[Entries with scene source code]
========================================
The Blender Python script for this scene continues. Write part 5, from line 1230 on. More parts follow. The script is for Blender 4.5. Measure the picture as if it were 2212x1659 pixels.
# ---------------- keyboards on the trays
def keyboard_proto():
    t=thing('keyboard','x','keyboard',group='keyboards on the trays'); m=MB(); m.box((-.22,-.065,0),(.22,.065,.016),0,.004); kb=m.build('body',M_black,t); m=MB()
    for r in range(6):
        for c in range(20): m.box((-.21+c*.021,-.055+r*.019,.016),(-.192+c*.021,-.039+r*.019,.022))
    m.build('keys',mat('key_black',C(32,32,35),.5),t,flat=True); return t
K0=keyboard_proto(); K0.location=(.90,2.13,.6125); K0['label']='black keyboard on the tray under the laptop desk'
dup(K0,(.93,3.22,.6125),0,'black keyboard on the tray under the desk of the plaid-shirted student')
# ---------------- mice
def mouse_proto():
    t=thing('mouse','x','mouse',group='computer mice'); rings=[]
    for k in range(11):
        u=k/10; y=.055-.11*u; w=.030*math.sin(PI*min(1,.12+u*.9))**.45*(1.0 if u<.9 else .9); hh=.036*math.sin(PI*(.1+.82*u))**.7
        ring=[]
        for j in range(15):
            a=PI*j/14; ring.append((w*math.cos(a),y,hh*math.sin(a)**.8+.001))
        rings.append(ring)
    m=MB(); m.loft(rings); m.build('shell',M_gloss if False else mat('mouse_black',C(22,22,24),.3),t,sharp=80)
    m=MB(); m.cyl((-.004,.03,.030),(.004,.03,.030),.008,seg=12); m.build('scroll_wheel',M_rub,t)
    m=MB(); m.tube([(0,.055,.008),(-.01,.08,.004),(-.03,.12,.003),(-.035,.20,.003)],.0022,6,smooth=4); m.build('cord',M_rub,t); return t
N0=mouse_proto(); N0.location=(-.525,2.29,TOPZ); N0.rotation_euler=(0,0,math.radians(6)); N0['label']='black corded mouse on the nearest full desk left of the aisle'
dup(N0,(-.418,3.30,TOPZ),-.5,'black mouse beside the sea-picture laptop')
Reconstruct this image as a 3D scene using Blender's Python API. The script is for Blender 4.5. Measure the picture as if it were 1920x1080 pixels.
========================================
__WHAT IS BEING ASKED__
Which lines of the material contain the string "pixels"? List each of them.

__REPLY TO THE TASK__
The Blender Python script for this scene continues. Write part 5, from line 1230 on. More parts follow. The script is for Blender 4.5. Measure the picture as if it were 2212x1659 pixels.
Reconstruct this image as a 3D scene using Blender's Python API. The script is for Blender 4.5. Measure the picture as if it were 1920x1080 pixels.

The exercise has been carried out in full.